I am trying to add my lift test result into my MMM priors. Recently used the add_lift_test function posted here. My question is, is there a way that i can state the start and end date of a lift test for specific channel? The reason being is an lift test ran 6 months ago may generate very different result as compared to more recent period and this may help with model saturation.
Our model does not incorporate time as a variable in adstock/saturation, so identifying the specific time of the test is unnecessary. The model aims to find the average impact of the channel over the entire training period. Currently, there is no temporal component that adjusts the contribution value based on time.
Furthermore, you don’t need to list all the dates. Regardless of whether an experiment lasts 3, 5, or 10 months, each line should represent the average total contribution values in the same time unit as the model.
For example, if your model is trained with 179 weeks of data and the information is weekly, and you have 3 tests conducted at different times:
First test:
Duration: 12 weeks
Total expense: $1,000
Expense change (delta X): $350 more than the previous 12 weeks
Contribution increase: 30 units
Second test:
Duration: 4 weeks
Total expense: $0
Expense change (delta X): -$750 less than the previous 4 weeks
Contribution decrease: -40 units
Third test:
Duration: 2 weeks
Total expense: $50
Expense change (delta X): $50 more than the previous 2 weeks
Contribution increase: 10 units
Let’s analyze these numbers:
For the first test, a total expense of $1,000 with a delta of $350 means the initial 12 weeks had a total spend of $650. During the subsequent 12 weeks, the spend was $1,000. To find the weekly spend, divide by 12:
Initial weekly spend: $650 / 12 = $54
Post-intervention weekly spend: $1,000 / 12 = $83
The weekly delta X value is $29 (83 - 54). Therefore, we can inform the model that an experiment with a weekly increase of 29 units of spend resulted in a 2.5 unit increase in contribution.
Here’s how this data should be presented:
Channel
x
delta_x
delta_y
sigma
Channel 1
83
29
2.5
0.05
If you repeat this for the other two examples, you will end up with a dataset similar to the example in PyMC Marketing, and you will be able to fit your model by adding a likelihood to the results to calibrate it.
Hey, I came across this, and it really helps – thanks!
I’m still curious though: why doesn’t time matter in the model? Like, if I sell sunglasses and run a lift test in December vs. August, the ad effect would probably change because of seasonality, no? How does the model handle that?
As mentioned before, the basic PyMC model does not incorporate time as a variable in adstock/saturation, so identifying the specific time of the test is unnecessary to calibrate the non-linear transformations. Even if you select time varying media, the design doesn’t require specify time in the experiments.
Currently non-linear transformations always estimate the average contribution. This means that if the actual contribution varies over time, the base models without varying coefficients estimate the mean over time. Something like the image you see below, the base model will estimate the blue line.
As you can see time is not a dimension in the curve space, basically each experiment is added as a point in this space and the parameters to generate the curve must be adjusted to make the average curve match as many points as possible.

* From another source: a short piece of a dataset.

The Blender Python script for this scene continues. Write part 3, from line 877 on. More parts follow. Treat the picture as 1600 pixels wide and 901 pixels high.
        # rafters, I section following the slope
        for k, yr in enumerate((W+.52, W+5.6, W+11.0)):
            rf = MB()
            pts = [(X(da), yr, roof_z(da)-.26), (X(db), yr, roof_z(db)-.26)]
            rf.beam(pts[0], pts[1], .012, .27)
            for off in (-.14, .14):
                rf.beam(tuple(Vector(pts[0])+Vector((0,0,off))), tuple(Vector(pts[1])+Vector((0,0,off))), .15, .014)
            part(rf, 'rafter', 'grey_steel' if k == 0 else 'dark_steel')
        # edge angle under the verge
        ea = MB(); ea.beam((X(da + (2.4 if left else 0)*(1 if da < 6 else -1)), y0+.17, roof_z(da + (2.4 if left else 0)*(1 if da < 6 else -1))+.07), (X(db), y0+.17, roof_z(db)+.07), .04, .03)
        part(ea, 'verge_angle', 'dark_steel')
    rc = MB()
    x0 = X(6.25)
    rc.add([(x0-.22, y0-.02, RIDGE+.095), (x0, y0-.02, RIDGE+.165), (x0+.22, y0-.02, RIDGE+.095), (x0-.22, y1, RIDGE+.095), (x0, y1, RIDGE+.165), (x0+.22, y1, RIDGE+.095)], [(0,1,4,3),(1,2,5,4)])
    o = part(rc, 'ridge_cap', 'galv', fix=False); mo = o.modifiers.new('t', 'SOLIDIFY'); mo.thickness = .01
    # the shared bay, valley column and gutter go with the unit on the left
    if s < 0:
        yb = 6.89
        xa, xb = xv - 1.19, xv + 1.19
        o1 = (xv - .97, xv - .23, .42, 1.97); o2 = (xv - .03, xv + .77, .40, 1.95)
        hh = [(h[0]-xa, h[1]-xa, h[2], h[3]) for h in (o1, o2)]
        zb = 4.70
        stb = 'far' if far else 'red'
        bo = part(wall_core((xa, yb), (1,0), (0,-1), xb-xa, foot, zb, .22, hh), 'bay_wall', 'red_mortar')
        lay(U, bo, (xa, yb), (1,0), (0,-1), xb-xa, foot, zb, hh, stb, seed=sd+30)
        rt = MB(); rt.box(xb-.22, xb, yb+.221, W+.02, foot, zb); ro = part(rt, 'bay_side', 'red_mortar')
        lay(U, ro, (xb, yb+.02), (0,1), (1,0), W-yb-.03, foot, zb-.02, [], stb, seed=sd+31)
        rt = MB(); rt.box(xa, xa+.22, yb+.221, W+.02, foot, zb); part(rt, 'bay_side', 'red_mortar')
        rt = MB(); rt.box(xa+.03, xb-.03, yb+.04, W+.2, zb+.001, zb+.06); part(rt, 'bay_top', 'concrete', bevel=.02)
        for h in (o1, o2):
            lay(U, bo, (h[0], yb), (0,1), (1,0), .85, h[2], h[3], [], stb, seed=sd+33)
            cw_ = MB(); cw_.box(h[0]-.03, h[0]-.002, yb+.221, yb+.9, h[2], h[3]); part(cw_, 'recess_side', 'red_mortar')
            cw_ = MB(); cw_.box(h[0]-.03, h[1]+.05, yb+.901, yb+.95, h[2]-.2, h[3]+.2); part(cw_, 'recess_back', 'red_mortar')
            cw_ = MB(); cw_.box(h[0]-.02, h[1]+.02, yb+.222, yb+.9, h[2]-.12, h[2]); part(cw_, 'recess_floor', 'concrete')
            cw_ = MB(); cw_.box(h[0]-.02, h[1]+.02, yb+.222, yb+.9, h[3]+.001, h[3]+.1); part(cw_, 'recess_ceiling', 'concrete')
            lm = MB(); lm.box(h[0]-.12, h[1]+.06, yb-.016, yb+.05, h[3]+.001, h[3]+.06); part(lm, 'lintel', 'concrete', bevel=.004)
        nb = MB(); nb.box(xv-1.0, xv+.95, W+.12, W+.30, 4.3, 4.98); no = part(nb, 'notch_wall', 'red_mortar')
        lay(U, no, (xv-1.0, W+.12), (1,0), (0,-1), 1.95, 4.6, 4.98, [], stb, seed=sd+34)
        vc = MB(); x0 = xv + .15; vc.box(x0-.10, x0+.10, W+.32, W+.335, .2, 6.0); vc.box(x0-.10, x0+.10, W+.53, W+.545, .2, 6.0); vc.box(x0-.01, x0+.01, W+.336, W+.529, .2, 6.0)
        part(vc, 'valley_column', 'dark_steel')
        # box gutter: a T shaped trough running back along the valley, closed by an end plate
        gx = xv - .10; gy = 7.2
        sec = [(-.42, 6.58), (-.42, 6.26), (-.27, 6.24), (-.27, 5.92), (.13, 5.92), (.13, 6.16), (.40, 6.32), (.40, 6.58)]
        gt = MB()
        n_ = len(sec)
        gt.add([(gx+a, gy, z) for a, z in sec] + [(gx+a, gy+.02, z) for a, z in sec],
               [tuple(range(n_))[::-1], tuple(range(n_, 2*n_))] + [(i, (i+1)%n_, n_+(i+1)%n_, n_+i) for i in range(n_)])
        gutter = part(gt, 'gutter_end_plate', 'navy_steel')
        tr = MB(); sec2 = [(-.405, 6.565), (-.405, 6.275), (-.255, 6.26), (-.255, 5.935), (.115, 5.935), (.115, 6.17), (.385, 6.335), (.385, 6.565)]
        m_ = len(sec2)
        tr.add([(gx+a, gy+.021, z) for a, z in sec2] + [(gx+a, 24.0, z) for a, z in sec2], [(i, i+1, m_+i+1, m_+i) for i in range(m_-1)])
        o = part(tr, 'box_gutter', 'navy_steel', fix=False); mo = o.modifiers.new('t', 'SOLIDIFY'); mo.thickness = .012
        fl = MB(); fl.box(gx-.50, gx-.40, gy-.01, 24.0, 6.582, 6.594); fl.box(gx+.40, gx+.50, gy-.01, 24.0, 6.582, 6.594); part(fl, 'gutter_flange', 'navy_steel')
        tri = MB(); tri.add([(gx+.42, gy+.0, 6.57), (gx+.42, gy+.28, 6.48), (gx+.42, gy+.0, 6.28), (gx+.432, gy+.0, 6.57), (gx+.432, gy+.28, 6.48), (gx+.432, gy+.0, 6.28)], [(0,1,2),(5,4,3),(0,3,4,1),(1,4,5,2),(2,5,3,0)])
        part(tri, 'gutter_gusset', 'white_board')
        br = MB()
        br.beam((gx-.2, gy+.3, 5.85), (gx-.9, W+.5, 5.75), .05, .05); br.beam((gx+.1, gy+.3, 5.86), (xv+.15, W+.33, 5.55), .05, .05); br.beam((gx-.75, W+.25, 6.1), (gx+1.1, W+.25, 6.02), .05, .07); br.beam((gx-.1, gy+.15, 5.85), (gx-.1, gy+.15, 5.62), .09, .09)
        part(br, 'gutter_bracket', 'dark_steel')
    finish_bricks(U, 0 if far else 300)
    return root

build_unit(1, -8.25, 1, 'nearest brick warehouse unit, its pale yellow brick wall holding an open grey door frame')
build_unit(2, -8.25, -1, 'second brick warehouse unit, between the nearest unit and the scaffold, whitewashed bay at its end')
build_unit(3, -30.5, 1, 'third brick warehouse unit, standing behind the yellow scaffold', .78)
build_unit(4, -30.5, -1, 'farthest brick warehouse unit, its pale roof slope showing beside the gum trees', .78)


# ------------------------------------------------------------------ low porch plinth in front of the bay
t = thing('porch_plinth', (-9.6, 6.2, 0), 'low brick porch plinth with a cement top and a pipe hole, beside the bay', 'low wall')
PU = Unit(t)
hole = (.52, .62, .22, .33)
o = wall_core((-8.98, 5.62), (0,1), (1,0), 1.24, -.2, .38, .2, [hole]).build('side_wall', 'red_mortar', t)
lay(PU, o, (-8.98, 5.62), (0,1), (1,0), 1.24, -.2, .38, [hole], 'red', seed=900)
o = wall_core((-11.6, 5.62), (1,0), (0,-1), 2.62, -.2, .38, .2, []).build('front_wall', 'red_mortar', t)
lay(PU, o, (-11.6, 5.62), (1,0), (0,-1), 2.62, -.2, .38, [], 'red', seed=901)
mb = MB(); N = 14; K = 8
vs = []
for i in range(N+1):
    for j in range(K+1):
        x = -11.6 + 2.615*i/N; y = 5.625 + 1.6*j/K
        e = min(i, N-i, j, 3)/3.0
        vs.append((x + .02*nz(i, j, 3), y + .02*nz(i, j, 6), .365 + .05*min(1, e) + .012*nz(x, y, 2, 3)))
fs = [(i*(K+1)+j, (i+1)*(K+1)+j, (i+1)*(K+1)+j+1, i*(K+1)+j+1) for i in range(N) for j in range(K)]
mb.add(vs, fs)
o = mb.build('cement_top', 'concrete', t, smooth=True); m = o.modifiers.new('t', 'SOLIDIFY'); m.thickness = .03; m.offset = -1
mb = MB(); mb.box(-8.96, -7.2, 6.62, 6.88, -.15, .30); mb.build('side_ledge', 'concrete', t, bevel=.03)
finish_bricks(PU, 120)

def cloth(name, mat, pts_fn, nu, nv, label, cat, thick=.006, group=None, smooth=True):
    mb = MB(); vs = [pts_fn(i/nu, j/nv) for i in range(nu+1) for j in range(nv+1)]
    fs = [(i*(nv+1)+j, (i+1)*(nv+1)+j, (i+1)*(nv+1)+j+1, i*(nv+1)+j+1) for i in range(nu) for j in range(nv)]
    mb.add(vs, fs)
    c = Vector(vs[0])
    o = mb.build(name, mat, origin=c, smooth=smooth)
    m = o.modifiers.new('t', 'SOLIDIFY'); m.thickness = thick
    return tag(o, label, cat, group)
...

When you have an experiment you will surely make a shift of the average curve towards one side more than the other, but after adding different experiments, even considering the temporal variation, you should find the average contribution.
As the example should show, after several experiments you should find the average contribution correctly. This is the same for when you have media varying adjustment, the only difference is that when you calibrate the model after finding the mean contribution, the model should try to adjust the time varying HSGP to make a match with your experiment, basically the calibration process will adjust the mean contribution and its deviation at time T, given by the HSGP.
This works because the HSGP is a multiplier (With mean 1 across time), over the estimated mean contribution.
Got it, thanks for the detailed explanation @cetagostini ! The concept of adjusting the mean contribution over time while calibrating with experiments makes perfect sense now. Appreciate it!